**PROBLEM TO WORK ON**
Transcribe the records that follow. Keep every word exactly, and drop the pictures.

(Scenes as source code)
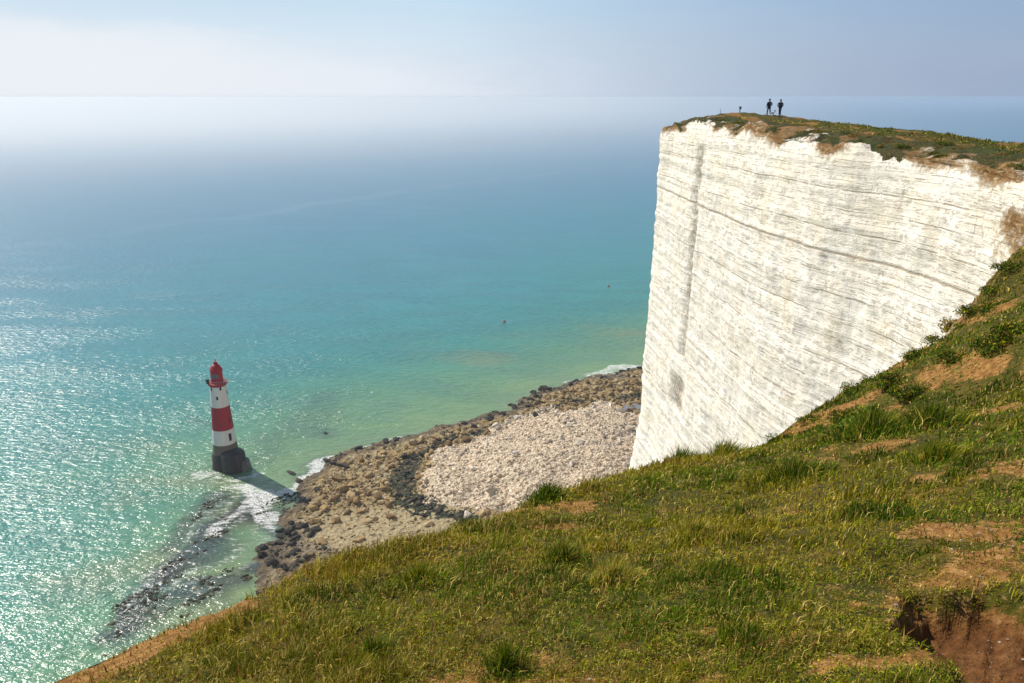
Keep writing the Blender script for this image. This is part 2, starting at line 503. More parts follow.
    tf = t.smooth(t.math('ADD', turf, t.math('MULTIPLY', t.math('SUBTRACT', n2, 0.5), 1.0)), 0.40, 0.58)
    tc = t.ramp(n3, [(0.28, (0.022, 0.026, 0.008)), (0.5, (0.055, 0.052, 0.014)), (0.64, (0.12, 0.080, 0.028)), (0.8, (0.20, 0.13, 0.05))])
    tc = t.mix(t.smooth(n1, 0.45, 0.60), tc, (0.045, 0.055, 0.012))
    col = t.mix(tf, col, tc)
    hgt = t.math('ADD', t.math('MULTIPLY', n2, 0.8), t.math('ADD', t.math('MULTIPLY', n3, 0.45), t.math('MULTIPLY', lay, 0.75)))
    hgt = t.math('SUBTRACT', hgt, t.math('MULTIPLY', t.math('MAXIMUM', t.math('MAXIMUM', line, acc), fine), 0.6))
    b = bumpy(t, hgt, 0.75, 0.17)
    principled(t, Base_Color=col, Roughness=0.93, Specular_IOR_Level=0.2, Normal=b)
    return m


s_all = np.r_[0, np.cumsum(np.linalg.norm(np.diff(edge, axis=0), axis=1))]
tan = np.gradient(edge, axis=0)
for _ in range(14):
    tan[1:-1] = (tan[:-2] + tan[1:-1] * 2 + tan[2:]) / 4
tan /= np.linalg.norm(tan, axis=1)[:, None]
nrm = np.c_[-tan[:, 1], tan[:, 0]]            # to the sea side (left of the walk)
top_z = land_z(edge[:, 0] - nrm[:, 0] * 0.3, edge[:, 1] - nrm[:, 1] * 0.3)
for _ in range(6):
    top_z[1:-1] = (top_z[:-2] + top_z[1:-1] * 2 + top_z[2:]) / 4
# the part of the edge that is the bright headland face
i_head = int(np.argmin(np.hypot(edge[:, 0] - 25.6, edge[:, 1] - 34.2)))
is_head = sstep(np.arange(len(edge)), i_head - 6, i_head + 3)
depths = np.r_[np.linspace(0, 56, 300), np.linspace(57, 140, 45)]
D, E = np.meshgrid(depths, np.arange(len(edge)), indexing='xy')
E = E.astype(int)
zt = top_z[E]
Zc = zt - 0.10 - D
Zc = np.maximum(Zc, -3.0)
S = s_all[E]
hd = is_head[E]
# profile: near-vertical headland, softer earthy shoulder below the viewpoint
rough_soil = (1 - hd) * np.minimum(D, 3.0) * 0.42
flare = hd * np.maximum(D - 37, 0) ** 1.5 * 0.030
out = -0.15 + 0.008 * D * hd + 0.06 * D * (1 - hd) + rough_soil + flare
# rounded crumbling lip
out = out - hd * 0.5 * np.exp(-D / 0.7) * (0.8 + 0.5 * fbm(S * 0.25, D * 0.2, 3, 51))
rel = Zc - H
out = out + fbm(S * 0.045, D * 0.03, 3, 52) * 0.38 * sstep(D, 0.5, 8)                  # big buttresses
out = out + fbm(S * 0.42, D * 0.20, 4, 53) * 0.19 * sstep(D, 0.2, 3)                  # upright fluting
bedz = rel + 0.12 * fbm(S * 0.12, D * 0.12, 3, 54)
led = vnoise(bedz * 1.3, S * 0.03, 55) * 0.5 + vnoise(bedz * 3.1, S * 0.08, 56) * 0.3
out = out + led * 0.20 * sstep(D, 0.3, 2)
out = out + fbm(S * 1.5, D * 2.4, 3, 57) * 0.055 * sstep(D, 0.2, 1)
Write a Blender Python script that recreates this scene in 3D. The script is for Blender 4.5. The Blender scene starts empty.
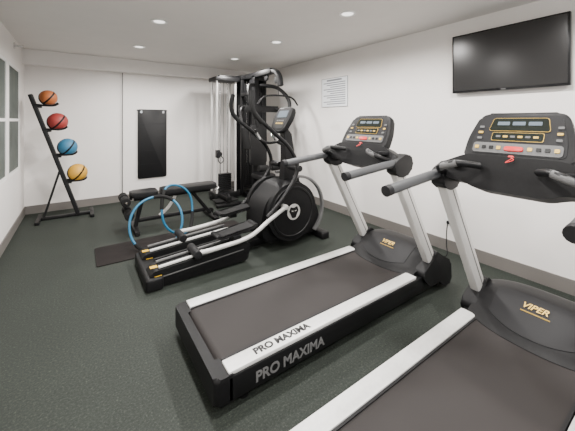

**TASK SOLUTION**
Keep writing the Blender script for this image. This is part 2, starting at line 503. More parts follow.
    tf = t.smooth(t.math('ADD', turf, t.math('MULTIPLY', t.math('SUBTRACT', n2, 0.5), 1.0)), 0.40, 0.58)
    tc = t.ramp(n3, [(0.28, (0.022, 0.026, 0.008)), (0.5, (0.055, 0.052, 0.014)), (0.64, (0.12, 0.080, 0.028)), (0.8, (0.20, 0.13, 0.05))])
    tc = t.mix(t.smooth(n1, 0.45, 0.60), tc, (0.045, 0.055, 0.012))
    col = t.mix(tf, col, tc)
    hgt = t.math('ADD', t.math('MULTIPLY', n2, 0.8), t.math('ADD', t.math('MULTIPLY', n3, 0.45), t.math('MULTIPLY', lay, 0.75)))
    hgt = t.math('SUBTRACT', hgt, t.math('MULTIPLY', t.math('MAXIMUM', t.math('MAXIMUM', line, acc), fine), 0.6))
    b = bumpy(t, hgt, 0.75, 0.17)
    principled(t, Base_Color=col, Roughness=0.93, Specular_IOR_Level=0.2, Normal=b)
    return m


s_all = np.r_[0, np.cumsum(np.linalg.norm(np.diff(edge, axis=0), axis=1))]
tan = np.gradient(edge, axis=0)
for _ in range(14):
    tan[1:-1] = (tan[:-2] + tan[1:-1] * 2 + tan[2:]) / 4
tan /= np.linalg.norm(tan, axis=1)[:, None]
nrm = np.c_[-tan[:, 1], tan[:, 0]]            # to the sea side (left of the walk)
top_z = land_z(edge[:, 0] - nrm[:, 0] * 0.3, edge[:, 1] - nrm[:, 1] * 0.3)
for _ in range(6):
    top_z[1:-1] = (top_z[:-2] + top_z[1:-1] * 2 + top_z[2:]) / 4
# the part of the edge that is the bright headland face
i_head = int(np.argmin(np.hypot(edge[:, 0] - 25.6, edge[:, 1] - 34.2)))
is_head = sstep(np.arange(len(edge)), i_head - 6, i_head + 3)
depths = np.r_[np.linspace(0, 56, 300), np.linspace(57, 140, 45)]
D, E = np.meshgrid(depths, np.arange(len(edge)), indexing='xy')
E = E.astype(int)
zt = top_z[E]
Zc = zt - 0.10 - D
Zc = np.maximum(Zc, -3.0)
S = s_all[E]
hd = is_head[E]
# profile: near-vertical headland, softer earthy shoulder below the viewpoint
rough_soil = (1 - hd) * np.minimum(D, 3.0) * 0.42
flare = hd * np.maximum(D - 37, 0) ** 1.5 * 0.030
out = -0.15 + 0.008 * D * hd + 0.06 * D * (1 - hd) + rough_soil + flare
# rounded crumbling lip
out = out - hd * 0.5 * np.exp(-D / 0.7) * (0.8 + 0.5 * fbm(S * 0.25, D * 0.2, 3, 51))
rel = Zc - H
out = out + fbm(S * 0.045, D * 0.03, 3, 52) * 0.38 * sstep(D, 0.5, 8)                  # big buttresses
out = out + fbm(S * 0.42, D * 0.20, 4, 53) * 0.19 * sstep(D, 0.2, 3)                  # upright fluting
bedz = rel + 0.12 * fbm(S * 0.12, D * 0.12, 3, 54)
led = vnoise(bedz * 1.3, S * 0.03, 55) * 0.5 + vnoise(bedz * 3.1, S * 0.08, 56) * 0.3
out = out + led * 0.20 * sstep(D, 0.3, 2)
out = out + fbm(S * 1.5, D * 2.4, 3, 57) * 0.055 * sstep(D, 0.2, 1)
Write a Blender Python script that recreates this scene in 3D. The script is for Blender 4.5. The Blender scene starts empty.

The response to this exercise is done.